I understand Butt and the Indians have never hit it off, with problems dating back to 1987 when the two countries hosted the first ever cricket World Cup to be held outside England. However, the present crisis dates back to last year when, following the terrorist strike against Sri Lankan cricketers in Lahore, the International Cricket Council decided that Pakistan would not stage matches at next year's World Cup. They were meant to host the tournament along with India, Sri Lanka and Bangladesh. The 14 matches due to be played in Pakistan were reallocated, with the Indians taking the lion's share.

The Indians have argued that, had they not done so, the World Cup would have been moved from the subcontinent to Australia and New Zealand, the reserve venues for the competition. But Butt has never forgiven the Indians for what he feels was an act of betrayal and with India, he feels, taking advantage of the terrorist strike in Lahore. He has made public and private comments blaming the Indians for isolating Pakistani cricket and forcing it to play all its home matches overseas.

The breakdown in relationship between the two boards is so complete that I am told the Indian cricket officials are not on speaking terms with Butt. And Butt's comments have so incensed Lalit Modi, the Indian Board official who organises the IPL, that he has written to David Morgan, the chairman of the ICC, registering a complaint against him and demanding that Butt be brought before the ethics commission of cricket's governing body.

Publicly, Modi continues to draw comfort from assurances on security given by the Indian government. He said: "The government has already given us ample assurances for safe conduct of games." He has even mocked the Australia captain, Ricky Pointing, for allegedly trying to persuade Australian players to withdraw and rubbished calls from the Federation of International Cricketers' Associations about the security threat. Modi has said that there were as many as 98 players ready to take the place of anyone who withdraws.

However, I am told that Modi himself has personally received threats from al-Qa'ida and some of them have specifically mentioned his role in excluding Pakistani players. Last December Modi declared no Pakistani player would play in the IPL on the grounds that they had failed to obtain their visas before the deadline for confirmation of participation.

Butt immediately contested Modi's version, saying: "The players have applied for visas but the clearance hasn't come from the Indian side. The ball is not in our court."

The issues concerned were not insoluble and from talking to Indian officials it is clear that their antagonism for Butt played no small part in keeping the Pakistani players out.

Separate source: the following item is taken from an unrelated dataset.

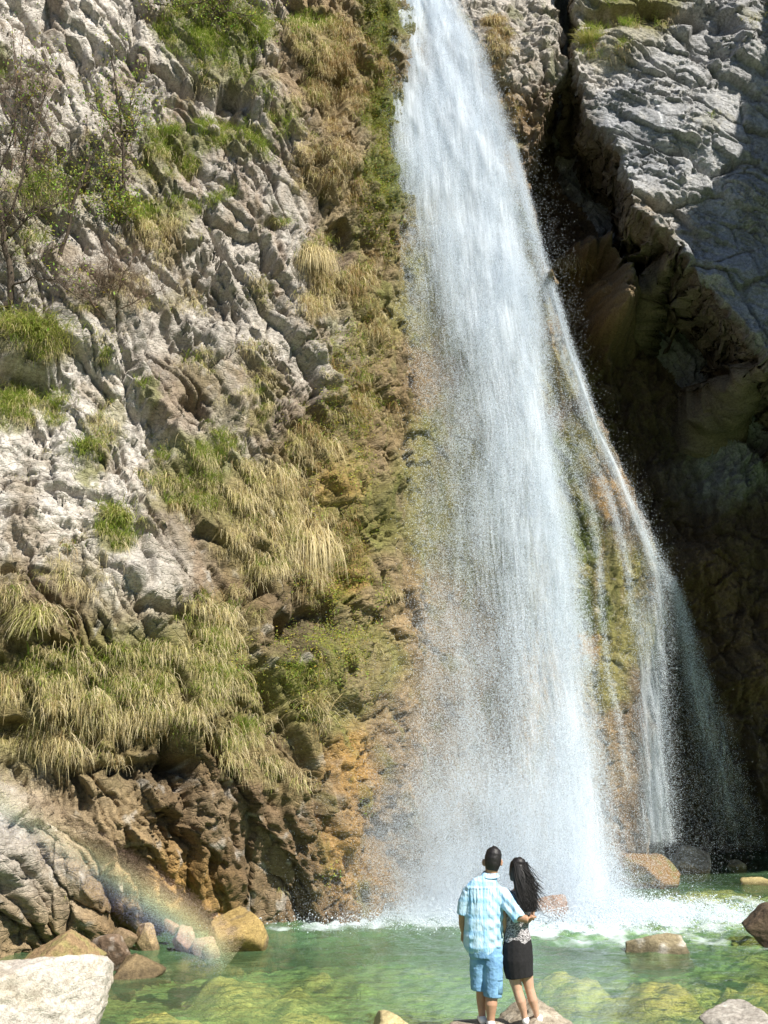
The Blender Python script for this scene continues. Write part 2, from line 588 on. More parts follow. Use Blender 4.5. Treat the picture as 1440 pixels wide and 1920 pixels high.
cleft = sstep(0.20, 0.36, fbm2(uL * 0.62, vL * 1.9, 4, 461, 0.55)) * (0.4 + 0.6 * ROUGH)
sharp = rockL * (1 - Z_bed) + bed * Z_bed - 0.42 * cleft * (1 - .6 * Z_bed)
cleft_v = sstep(0.22, 0.42, fbm2(xl * 1.9 + 3, zl * 0.75, 4, 451))
tuf = 0.26 * drip + 0.14 * drip2 + 0.6 * lumps + 0.4 * rockL - 0.85 * cleft_v
sheet = 0.16 * drip + 0.08 * drip2 + 0.3 * lumps
DF = sharp * (1 - Z_tufa) + tuf * Z_tufa
DF = DF * (1 - 0.15 * Z_low) + 0.2 * lumps * Z_low
wet = np.clip(Z_fall + Z_rib, 0, 1)
DF = DF * (1 - wet) + sheet * wet
DF = DF * (1 - Z_crag) + (0.8 * lumps + 0.7 * rockR) * Z_crag
D0 = D + 0.035 * fine * (1 - 0.5 * wet) + 0.25 * WARPA * (1 - wet)
gx = np.clip(np.gradient(YF, XS, axis=1), -1.2, 1.2)
gz = np.clip(np.gradient(YF, ZS, axis=0), -0.9, 0.9)
nl = np.sqrt(1 + gx * gx + gz * gz)


def place(D, Y, tilt):
    P = np.stack([GX + tilt * D * gx / nl, Y - D / (nl if tilt else 1.0), GZ + tilt * D * gz / nl], -1)
    n = np.cross(np.gradient(P, axis=1), np.gradient(P, axis=0))
    return P, n / (np.linalg.norm(n, axis=-1, keepdims=True) + 1e-9)


P_F, N_F = place(D0 + DF, YF, 1.0)
P_U, N_U = place(D0 + rockR * 0.95, YU, 0.0)
P_B, N_B = place(D0 + 0.8 * rockL + 0.8 * lumps + 0.1 * drip, YB, 0.0)
P3 = np.where(inF[..., None], P_F, np.where(inU[..., None], P_U, P_B))
NRM = np.where(inF[..., None], N_F, np.where(inU[..., None], N_U, N_B))
SX, SY, SZ = P3[..., 0], P3[..., 1], P3[..., 2]
PX, PY = project(SX, SY, SZ)

# ------------------------------------------------------------------ rock colours (the stone's own, with recess shade mixed into DARKB)
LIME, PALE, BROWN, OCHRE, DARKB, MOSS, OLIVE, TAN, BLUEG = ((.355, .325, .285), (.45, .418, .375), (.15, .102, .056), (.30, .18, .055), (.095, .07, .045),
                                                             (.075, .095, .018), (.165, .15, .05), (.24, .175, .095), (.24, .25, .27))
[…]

The Indian terror concern has been heightened following the terrorist strike in Pune, western India, 13 days ago when a backpack bomb left in a restaurant killed 16 people and injured more than 60, the first such attack since the Mumbai outrage of November 2008.

The Indians have probably calculated that their demands to remove Butt would find favour in Pakistan, where he is hardly the most popular man following the country's dismal recent showing in Australia. Many see this former Pakistani Test cricketer as a political appointee: he is the brother-in-law of the country's defence minister and an important member in Punjab of Zardari's Pakistani Peoples Party. In a land where cricket and politics are inextricably mixed and where both have many factions, Butt has not only faced criticism from former cricketers such as Javed Miandad but also politicians. His bête noire is the Pakistani parliamentarian Jamshed Dasti.

Dasti, who heads the National Assembly's standing committee on sport, has often demanded that Butt be sacked. Dasti and his colleagues grilled Butt two weeks ago but, when he was called the following day by the sports committee of the upper house of Parliament – the Senate – he did not turn up. The explanation given was that he had to meet the President. Whether he met the President or some official in his office is not clear, but the summons suggested he was to be sacked. The rumours were denied but the Indians are clearly hoping their pressure will see his removal and ease their fears about their precious money-spinning tournament.